Begin Entries

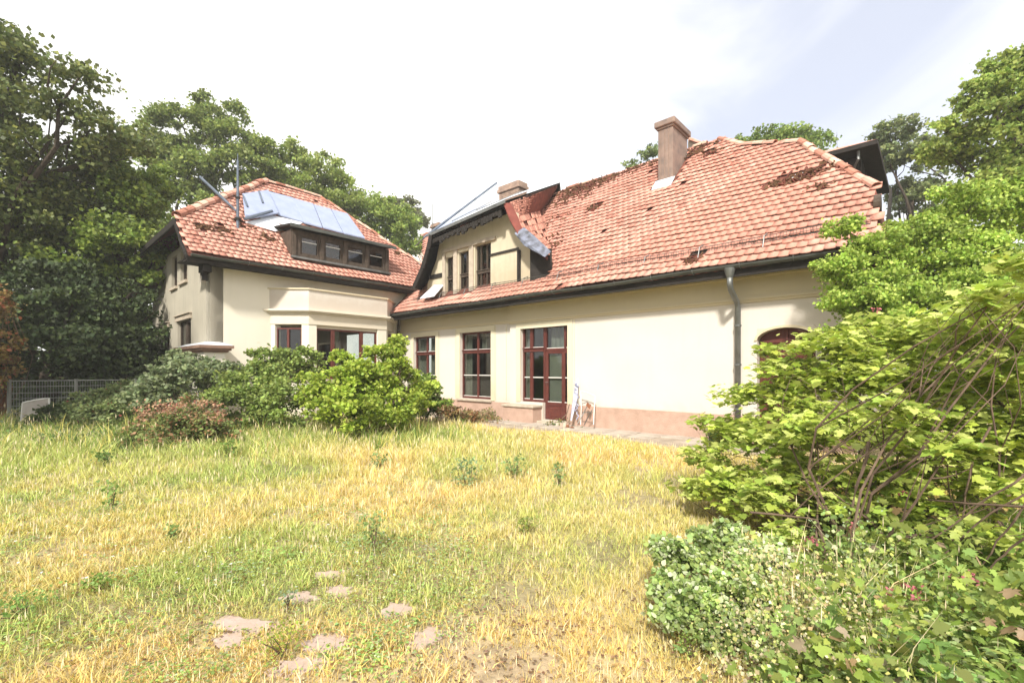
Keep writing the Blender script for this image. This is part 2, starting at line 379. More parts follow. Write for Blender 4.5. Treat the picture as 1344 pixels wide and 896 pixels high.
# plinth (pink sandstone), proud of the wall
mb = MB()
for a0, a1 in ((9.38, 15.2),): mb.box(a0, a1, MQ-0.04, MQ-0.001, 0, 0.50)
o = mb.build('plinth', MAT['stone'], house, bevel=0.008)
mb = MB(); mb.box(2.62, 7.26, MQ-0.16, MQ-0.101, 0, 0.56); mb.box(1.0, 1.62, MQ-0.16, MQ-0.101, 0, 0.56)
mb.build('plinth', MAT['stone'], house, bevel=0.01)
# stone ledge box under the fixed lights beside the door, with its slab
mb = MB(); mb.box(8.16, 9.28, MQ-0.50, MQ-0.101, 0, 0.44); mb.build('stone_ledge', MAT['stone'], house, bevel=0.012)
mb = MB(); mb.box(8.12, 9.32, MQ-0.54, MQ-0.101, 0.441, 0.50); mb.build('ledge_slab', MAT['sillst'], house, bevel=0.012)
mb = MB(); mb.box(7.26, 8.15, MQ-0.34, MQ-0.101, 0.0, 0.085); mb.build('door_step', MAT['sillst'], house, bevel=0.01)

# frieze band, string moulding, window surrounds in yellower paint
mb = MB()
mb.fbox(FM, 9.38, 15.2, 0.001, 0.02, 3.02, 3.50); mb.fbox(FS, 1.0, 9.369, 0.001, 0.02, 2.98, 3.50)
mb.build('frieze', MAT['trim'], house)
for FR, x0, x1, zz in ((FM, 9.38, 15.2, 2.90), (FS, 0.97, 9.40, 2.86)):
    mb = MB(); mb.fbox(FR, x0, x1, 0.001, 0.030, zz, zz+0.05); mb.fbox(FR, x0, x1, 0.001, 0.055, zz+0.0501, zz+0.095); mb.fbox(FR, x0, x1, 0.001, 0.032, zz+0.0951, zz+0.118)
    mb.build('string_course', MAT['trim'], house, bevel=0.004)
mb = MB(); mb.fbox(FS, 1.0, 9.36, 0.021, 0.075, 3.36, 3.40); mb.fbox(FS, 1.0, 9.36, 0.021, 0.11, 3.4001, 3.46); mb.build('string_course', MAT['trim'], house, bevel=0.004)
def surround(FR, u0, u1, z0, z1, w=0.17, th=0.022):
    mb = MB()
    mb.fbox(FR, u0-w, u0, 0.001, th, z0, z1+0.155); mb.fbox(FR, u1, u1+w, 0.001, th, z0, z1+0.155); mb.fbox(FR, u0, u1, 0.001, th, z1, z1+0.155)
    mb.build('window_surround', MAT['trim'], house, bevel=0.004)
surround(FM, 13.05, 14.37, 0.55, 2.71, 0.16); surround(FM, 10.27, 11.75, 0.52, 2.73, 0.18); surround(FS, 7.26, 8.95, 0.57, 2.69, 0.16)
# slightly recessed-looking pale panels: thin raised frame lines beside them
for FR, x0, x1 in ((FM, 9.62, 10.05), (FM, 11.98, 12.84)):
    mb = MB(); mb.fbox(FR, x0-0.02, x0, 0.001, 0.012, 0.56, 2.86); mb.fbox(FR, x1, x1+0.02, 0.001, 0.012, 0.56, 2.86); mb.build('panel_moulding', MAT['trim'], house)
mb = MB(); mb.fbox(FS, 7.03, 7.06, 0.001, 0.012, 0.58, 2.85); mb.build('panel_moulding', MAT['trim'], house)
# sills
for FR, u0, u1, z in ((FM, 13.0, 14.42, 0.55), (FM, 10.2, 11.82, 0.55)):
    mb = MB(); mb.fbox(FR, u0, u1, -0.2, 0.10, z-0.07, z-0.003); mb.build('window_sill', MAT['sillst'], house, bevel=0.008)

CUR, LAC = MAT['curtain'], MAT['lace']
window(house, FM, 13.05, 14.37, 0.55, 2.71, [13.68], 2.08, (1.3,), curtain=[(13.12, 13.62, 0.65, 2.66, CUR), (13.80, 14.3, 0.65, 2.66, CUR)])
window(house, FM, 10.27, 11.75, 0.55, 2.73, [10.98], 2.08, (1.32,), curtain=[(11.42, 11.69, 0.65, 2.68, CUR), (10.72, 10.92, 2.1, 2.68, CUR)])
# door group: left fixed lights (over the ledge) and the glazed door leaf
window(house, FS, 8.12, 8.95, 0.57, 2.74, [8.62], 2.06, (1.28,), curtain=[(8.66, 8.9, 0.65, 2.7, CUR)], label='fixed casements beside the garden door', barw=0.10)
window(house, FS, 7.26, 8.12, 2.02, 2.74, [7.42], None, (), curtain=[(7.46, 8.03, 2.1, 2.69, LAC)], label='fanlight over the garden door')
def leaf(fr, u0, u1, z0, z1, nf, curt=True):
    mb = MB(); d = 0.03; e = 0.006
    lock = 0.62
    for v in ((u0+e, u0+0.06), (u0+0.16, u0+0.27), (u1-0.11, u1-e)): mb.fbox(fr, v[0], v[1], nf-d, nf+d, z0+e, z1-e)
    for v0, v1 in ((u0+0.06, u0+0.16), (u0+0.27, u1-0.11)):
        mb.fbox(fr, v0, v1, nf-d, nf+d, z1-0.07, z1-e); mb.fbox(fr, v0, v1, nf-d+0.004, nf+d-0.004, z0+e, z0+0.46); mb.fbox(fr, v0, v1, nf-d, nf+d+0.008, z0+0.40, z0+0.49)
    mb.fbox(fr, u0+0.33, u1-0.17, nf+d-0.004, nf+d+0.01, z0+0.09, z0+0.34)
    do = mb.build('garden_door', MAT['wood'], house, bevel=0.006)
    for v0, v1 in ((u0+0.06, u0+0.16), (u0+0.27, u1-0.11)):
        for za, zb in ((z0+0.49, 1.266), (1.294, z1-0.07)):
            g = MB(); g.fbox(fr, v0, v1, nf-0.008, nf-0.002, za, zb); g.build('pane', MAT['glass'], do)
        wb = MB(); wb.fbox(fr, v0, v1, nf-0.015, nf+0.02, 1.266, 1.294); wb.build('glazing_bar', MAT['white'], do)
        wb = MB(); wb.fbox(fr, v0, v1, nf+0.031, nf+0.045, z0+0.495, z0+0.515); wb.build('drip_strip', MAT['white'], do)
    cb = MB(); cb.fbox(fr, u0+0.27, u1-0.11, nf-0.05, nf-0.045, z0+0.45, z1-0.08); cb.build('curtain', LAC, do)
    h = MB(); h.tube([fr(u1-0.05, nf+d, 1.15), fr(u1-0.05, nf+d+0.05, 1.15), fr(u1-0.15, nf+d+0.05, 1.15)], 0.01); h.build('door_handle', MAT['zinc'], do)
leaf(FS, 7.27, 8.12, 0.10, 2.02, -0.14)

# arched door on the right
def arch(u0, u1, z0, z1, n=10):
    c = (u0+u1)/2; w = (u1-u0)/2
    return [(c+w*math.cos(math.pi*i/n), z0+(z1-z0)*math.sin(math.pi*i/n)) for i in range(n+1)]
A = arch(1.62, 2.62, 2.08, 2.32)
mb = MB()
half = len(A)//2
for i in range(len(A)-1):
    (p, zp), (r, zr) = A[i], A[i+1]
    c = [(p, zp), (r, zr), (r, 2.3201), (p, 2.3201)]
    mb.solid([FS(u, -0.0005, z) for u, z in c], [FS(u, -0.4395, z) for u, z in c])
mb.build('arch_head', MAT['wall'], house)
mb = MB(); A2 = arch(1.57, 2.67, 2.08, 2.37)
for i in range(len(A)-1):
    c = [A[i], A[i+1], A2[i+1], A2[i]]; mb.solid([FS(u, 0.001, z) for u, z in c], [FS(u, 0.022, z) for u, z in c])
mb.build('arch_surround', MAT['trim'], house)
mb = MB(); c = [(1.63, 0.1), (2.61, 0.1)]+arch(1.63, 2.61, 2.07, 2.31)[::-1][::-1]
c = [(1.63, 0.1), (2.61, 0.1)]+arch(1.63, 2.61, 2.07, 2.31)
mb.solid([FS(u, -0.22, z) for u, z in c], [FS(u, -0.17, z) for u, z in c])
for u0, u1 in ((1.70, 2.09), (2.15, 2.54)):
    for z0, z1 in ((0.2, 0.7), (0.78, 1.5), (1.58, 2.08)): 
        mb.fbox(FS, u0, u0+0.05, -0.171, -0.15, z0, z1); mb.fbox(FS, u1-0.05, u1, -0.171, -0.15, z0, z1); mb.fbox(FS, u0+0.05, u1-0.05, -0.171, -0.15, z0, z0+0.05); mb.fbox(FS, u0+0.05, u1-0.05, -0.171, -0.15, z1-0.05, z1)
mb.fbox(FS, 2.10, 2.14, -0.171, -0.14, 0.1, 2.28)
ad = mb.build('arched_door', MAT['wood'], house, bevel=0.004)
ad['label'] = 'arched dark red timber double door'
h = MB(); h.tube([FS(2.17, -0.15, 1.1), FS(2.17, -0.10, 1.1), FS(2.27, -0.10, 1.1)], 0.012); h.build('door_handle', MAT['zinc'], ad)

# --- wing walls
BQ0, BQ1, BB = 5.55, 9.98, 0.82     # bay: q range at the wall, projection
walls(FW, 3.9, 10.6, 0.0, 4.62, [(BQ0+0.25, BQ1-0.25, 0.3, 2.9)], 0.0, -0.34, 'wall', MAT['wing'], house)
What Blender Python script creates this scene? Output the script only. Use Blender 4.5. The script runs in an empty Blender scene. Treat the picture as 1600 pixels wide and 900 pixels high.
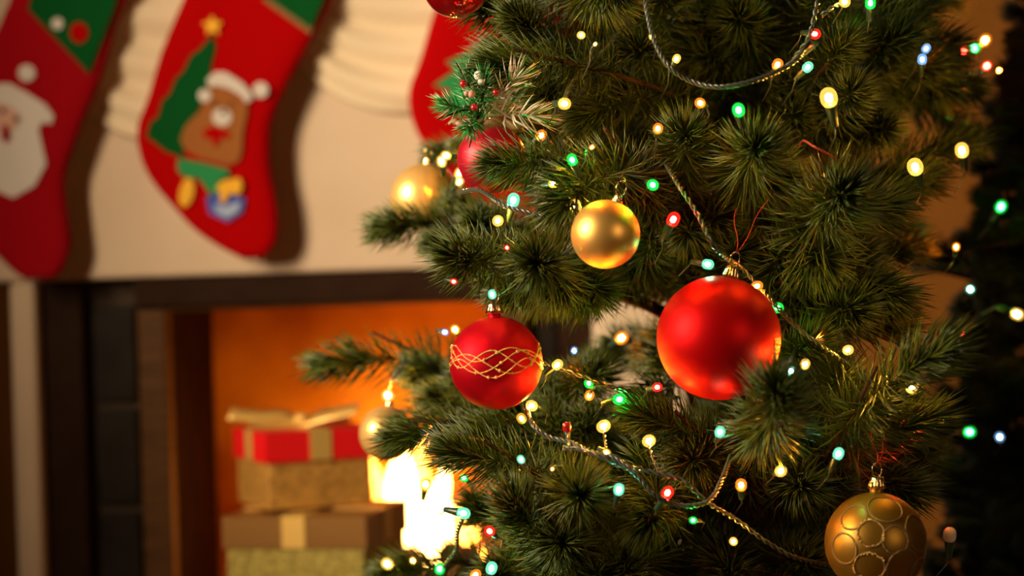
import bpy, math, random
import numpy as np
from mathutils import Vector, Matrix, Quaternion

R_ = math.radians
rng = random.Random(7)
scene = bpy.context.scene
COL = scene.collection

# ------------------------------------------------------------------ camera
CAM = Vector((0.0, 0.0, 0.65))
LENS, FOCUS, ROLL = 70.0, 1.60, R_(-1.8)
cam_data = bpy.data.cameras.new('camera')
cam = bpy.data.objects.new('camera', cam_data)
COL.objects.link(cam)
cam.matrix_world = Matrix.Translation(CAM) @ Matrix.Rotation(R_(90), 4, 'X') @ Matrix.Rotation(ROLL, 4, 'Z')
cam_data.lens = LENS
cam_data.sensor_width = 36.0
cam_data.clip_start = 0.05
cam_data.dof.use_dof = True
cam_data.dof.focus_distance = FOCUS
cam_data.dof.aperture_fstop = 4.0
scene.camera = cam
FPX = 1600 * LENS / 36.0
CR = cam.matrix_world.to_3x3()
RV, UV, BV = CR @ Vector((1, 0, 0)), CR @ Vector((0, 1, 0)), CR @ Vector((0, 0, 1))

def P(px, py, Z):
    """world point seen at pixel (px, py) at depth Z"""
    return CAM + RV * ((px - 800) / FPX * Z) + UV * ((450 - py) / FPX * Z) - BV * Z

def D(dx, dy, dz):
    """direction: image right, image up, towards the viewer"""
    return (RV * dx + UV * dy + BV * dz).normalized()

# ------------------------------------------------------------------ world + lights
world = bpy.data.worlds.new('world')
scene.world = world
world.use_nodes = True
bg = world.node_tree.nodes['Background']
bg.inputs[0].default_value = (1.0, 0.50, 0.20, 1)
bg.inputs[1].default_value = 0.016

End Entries

Brief:
Begin at the line containing "What Blender Python", end at the line containing "return (RV *", and copy those lines word for word, both included. Skip pictures.

Correct response:
What Blender Python script creates this scene? Output the script only. Use Blender 4.5. The script runs in an empty Blender scene. Treat the picture as 1600 pixels wide and 900 pixels high.
import bpy, math, random
import numpy as np
from mathutils import Vector, Matrix, Quaternion

R_ = math.radians
rng = random.Random(7)
scene = bpy.context.scene
COL = scene.collection

# ------------------------------------------------------------------ camera
CAM = Vector((0.0, 0.0, 0.65))
LENS, FOCUS, ROLL = 70.0, 1.60, R_(-1.8)
cam_data = bpy.data.cameras.new('camera')
cam = bpy.data.objects.new('camera', cam_data)
COL.objects.link(cam)
cam.matrix_world = Matrix.Translation(CAM) @ Matrix.Rotation(R_(90), 4, 'X') @ Matrix.Rotation(ROLL, 4, 'Z')
cam_data.lens = LENS
cam_data.sensor_width = 36.0
cam_data.clip_start = 0.05
cam_data.dof.use_dof = True
cam_data.dof.focus_distance = FOCUS
cam_data.dof.aperture_fstop = 4.0
scene.camera = cam
FPX = 1600 * LENS / 36.0
CR = cam.matrix_world.to_3x3()
RV, UV, BV = CR @ Vector((1, 0, 0)), CR @ Vector((0, 1, 0)), CR @ Vector((0, 0, 1))

def P(px, py, Z):
    """world point seen at pixel (px, py) at depth Z"""
    return CAM + RV * ((px - 800) / FPX * Z) + UV * ((450 - py) / FPX * Z) - BV * Z

def D(dx, dy, dz):
    """direction: image right, image up, towards the viewer"""
    return (RV * dx + UV * dy + BV * dz).normalized()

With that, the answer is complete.